KOLKATA: Political parties in the former Marxist citadel of West Bengal are of late recalling Hindu religious motifs to spread their views.
While Vishwa Hindu Parishad (VHP) plans to celebrate Janmashtami in the land of Chaitanya on September 2, after Ram Navami and
Hanuman Jayanti, for consolidation of the broader Hindu ‘samaj’, the ruling Trinamool and Left Front partners will be organising rakhi bandhan utsav across the state on August 26 to spread the message of communal harmony.
“Our party will be organising rakhi bandhan programmes across the state that day. We are taking the cue from Tagore, who had invoked rakhi bandhan in 1905 to inspire love and amity between Hindus and Muslims after the British divided Bengal, a province of British India then, on religious lines,” said Trinamool secretary general Partha Chatterjee.
Left Front, too, is taking up similar programmes that day. “Left mass organisations will be organising the programme at 20 places in the city. This is nothing new. Women and student-youth organisations have been doing it for years,” CPM
Kolkata district secretary Kallol Majumdar said. The programme, Majumdar added, had gained significance in the context of the bigotry being spread by BJP and its mass organisations to take Bengal back to 1905.

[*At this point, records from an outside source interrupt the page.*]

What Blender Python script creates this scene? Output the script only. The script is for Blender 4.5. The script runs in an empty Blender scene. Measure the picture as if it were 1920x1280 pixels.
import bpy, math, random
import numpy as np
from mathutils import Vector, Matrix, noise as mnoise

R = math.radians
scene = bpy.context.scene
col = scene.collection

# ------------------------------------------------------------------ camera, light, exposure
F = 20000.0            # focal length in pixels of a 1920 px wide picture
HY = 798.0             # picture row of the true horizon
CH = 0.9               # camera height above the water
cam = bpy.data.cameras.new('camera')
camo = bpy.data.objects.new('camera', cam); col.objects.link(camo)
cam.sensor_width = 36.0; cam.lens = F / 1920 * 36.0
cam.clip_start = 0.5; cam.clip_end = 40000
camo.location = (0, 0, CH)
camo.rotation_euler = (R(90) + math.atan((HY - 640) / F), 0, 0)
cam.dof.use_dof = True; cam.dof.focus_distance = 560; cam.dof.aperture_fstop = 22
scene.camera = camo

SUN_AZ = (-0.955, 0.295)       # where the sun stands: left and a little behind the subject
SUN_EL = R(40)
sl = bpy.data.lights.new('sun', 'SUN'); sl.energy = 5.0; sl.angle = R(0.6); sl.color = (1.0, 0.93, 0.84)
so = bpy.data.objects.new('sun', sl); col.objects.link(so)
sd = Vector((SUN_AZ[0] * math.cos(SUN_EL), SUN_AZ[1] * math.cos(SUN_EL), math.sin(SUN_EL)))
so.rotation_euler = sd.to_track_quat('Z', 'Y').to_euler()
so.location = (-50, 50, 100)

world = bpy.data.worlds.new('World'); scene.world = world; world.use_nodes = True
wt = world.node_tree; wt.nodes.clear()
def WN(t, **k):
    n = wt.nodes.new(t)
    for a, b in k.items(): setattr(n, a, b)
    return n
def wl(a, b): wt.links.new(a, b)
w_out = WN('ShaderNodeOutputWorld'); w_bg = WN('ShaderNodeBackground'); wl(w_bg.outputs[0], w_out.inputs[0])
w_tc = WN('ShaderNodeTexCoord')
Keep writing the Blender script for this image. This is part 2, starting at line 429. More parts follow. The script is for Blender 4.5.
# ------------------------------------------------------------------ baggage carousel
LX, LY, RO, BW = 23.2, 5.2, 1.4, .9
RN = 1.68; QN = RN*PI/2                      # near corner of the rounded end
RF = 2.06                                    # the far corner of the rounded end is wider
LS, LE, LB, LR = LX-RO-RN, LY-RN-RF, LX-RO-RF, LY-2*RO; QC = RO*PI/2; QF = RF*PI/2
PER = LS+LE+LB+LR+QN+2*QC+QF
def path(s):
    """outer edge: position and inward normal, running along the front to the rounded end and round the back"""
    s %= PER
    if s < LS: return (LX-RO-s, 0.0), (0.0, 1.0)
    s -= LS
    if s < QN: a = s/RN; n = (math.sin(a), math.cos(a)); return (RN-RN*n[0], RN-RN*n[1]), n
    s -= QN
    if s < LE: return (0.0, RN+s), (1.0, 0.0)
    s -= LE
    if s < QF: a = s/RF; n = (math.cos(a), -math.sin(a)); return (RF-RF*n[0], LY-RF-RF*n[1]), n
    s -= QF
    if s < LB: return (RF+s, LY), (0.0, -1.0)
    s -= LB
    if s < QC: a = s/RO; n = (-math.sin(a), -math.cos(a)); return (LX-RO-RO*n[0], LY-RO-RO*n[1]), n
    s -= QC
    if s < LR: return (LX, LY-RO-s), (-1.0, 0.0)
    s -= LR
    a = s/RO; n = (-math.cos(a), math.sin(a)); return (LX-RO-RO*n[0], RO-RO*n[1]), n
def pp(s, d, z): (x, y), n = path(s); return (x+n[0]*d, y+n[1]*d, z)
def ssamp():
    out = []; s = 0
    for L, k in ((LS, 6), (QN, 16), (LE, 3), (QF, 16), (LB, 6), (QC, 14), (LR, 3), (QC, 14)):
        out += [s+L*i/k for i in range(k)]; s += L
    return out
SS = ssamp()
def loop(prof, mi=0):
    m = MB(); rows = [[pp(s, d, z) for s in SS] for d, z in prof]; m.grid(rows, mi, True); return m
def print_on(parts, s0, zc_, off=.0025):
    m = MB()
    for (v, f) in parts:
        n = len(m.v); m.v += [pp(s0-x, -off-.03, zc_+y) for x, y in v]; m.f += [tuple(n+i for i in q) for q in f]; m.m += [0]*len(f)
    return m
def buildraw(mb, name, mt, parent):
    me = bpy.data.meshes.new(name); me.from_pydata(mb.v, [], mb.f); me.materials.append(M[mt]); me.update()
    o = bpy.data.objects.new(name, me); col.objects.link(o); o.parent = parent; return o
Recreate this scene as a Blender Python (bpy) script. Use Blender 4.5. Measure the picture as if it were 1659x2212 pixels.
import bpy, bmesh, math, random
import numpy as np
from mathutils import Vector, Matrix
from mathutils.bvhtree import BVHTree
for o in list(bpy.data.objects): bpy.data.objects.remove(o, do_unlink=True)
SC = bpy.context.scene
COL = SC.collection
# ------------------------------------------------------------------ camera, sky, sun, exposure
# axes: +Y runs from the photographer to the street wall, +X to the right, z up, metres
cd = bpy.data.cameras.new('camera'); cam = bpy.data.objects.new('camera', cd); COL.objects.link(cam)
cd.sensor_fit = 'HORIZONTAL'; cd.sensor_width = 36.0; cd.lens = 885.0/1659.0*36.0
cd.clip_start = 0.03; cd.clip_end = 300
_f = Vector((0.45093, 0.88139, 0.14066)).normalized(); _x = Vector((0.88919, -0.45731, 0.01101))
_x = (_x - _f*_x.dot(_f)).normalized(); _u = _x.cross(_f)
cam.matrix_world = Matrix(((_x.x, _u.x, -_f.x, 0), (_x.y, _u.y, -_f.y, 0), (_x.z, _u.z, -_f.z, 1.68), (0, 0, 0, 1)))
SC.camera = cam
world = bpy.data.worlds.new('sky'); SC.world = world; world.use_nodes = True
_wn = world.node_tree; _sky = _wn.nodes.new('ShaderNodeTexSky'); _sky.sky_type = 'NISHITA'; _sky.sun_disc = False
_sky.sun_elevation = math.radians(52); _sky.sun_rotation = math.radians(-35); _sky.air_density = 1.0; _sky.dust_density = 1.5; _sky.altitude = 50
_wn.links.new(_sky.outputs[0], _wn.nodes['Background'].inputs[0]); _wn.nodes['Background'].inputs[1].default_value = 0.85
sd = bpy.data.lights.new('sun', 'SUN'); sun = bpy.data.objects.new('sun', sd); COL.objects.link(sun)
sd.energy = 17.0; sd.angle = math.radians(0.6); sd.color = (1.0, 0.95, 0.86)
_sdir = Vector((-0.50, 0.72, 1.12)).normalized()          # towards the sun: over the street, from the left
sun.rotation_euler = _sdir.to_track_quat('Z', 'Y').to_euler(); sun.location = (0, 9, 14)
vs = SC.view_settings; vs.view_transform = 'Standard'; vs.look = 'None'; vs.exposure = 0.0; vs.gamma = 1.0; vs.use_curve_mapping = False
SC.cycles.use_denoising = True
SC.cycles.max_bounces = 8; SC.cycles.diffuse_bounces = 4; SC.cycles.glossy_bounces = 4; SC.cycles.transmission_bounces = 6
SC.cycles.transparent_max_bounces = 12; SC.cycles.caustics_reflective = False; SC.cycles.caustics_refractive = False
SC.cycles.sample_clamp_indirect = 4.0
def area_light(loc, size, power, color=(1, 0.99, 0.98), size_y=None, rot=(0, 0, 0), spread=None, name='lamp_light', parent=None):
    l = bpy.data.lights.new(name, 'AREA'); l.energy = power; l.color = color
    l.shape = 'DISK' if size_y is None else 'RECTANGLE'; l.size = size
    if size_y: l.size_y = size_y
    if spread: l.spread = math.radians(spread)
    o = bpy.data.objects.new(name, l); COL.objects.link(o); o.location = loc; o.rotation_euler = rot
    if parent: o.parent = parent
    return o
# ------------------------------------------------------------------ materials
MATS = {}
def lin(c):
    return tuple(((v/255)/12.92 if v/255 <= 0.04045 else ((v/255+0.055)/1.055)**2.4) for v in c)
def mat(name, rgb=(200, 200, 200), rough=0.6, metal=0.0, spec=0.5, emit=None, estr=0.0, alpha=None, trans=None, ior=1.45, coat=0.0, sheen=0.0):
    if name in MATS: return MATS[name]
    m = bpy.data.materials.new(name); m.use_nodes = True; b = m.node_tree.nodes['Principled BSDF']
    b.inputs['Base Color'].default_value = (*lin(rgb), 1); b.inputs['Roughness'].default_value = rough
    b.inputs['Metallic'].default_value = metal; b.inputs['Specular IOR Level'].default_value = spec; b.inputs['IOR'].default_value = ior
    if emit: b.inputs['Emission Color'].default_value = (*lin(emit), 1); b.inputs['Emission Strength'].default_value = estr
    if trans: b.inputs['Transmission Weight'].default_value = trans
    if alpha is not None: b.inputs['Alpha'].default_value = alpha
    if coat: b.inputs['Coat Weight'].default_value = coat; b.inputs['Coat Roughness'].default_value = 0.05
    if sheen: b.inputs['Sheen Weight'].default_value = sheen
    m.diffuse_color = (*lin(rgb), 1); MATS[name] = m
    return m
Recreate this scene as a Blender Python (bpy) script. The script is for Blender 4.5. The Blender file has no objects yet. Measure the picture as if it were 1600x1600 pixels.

VHP, on the other hand, wants to make Janmashtami a social festival in Bengal. “We will take out religious rallies and offer prayers to Lord Krishna that day,” VHP spokesperson Sourish Mukherjee said. Asked if VHP would remember Lord Krishna as an administrator or offer prayers to Him as Bengal households observe the occasion (Radhakrishna leela), he said: “We will do it here following Bengal’s own traditions.”